First, there is a sense of betrayal. That the Holy Father, guided by the Holy Spirit, has let us down. Maybe some feel anger. Maybe some threaten to leave the Church (sorry sister, but it doesn't work that way. God won't let you boycott the One Holy Apostolic Church because a priest did something bad). But ultimately, just as we celebrate all that makes us Catholic at the Easter Mass, we must forgive. God gave his only son for us that we might live in Him. When we allow a scandal to determine whether we live in Him or we live for ourselves, we obviously do not have our priorities straight. Dogma is the highest Catholic teaching. It is law. We are required as Catholics to believe it. Doctrine is next. Tradition influences and follows. Scandal is pretty much at the bottom in importance. Scandal should be avoided, as the Cathechism points out, but those that allow it to govern their feelings of the Church are ignoring the principle Dogmas of the Church. They are ignoring the personage of Christ and the all-encompassing love of God.

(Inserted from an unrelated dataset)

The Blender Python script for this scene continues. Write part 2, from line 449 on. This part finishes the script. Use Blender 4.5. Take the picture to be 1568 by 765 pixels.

Those children suffered. This no one can deny. And just as Nietsche refused to believe in God "so long as a single child suffers" (sic), we must remember that for every child that suffers, God weeps exponentially more. He gave us free will. Part of our capacity in regards to free will is the ability to choose to do wrong. Unfortunately, someone who is innocent of wrongdoing must be at the other end of this. And God weeps for them. We know He weeps because we are moved to such emotive responses when we hear of these things. If we, passive bystanders are moved to such responses, what is the response of our Creator? What must His burden of pain be when such a scandal begins? Remember--we just found out. He's known all along. God forgives all who do not die in Mortal Sin. And he removes the pain of those who suffered and brings them to the Beatific Vision. The Holy Father is guided by the Holy Spirit to an extent that Bishops and Priests and the Laity are not. What went on when Bishop Ratzinger was in charge is not the fault of Pope Benedict XVI. The man who wears the robe will have some questions to answer, I'm sure, but the person of the Pope is different from the person of the Bishop, and we must remember to forgive and pray that the Holy Spirit guides him to wisdom.

So that's my Easter post. Belated, but reminding us all that Easter is the epitome of what it means to be Catholic, and a reminder of the harder tasks we have as Catholics to forgive, to understand, and most of all, to love. Too often we see the churches filled to the brim on Christmas and Easter and the nearly empty for the other 50 Sundays of the year. How heavy our crosses must be, but heavier still when we seek to emulate Christ and bring ourselves to fulfill our duty not only as Christians but as Catholics. They are heavy crosses indeed, but when brought to bear against the evils of the world, especially those that purposefully attempt to besmirch God's holiest institution on the planet, they will prevail and the light and wisdom of truth will shine as that proverbial city on a hill.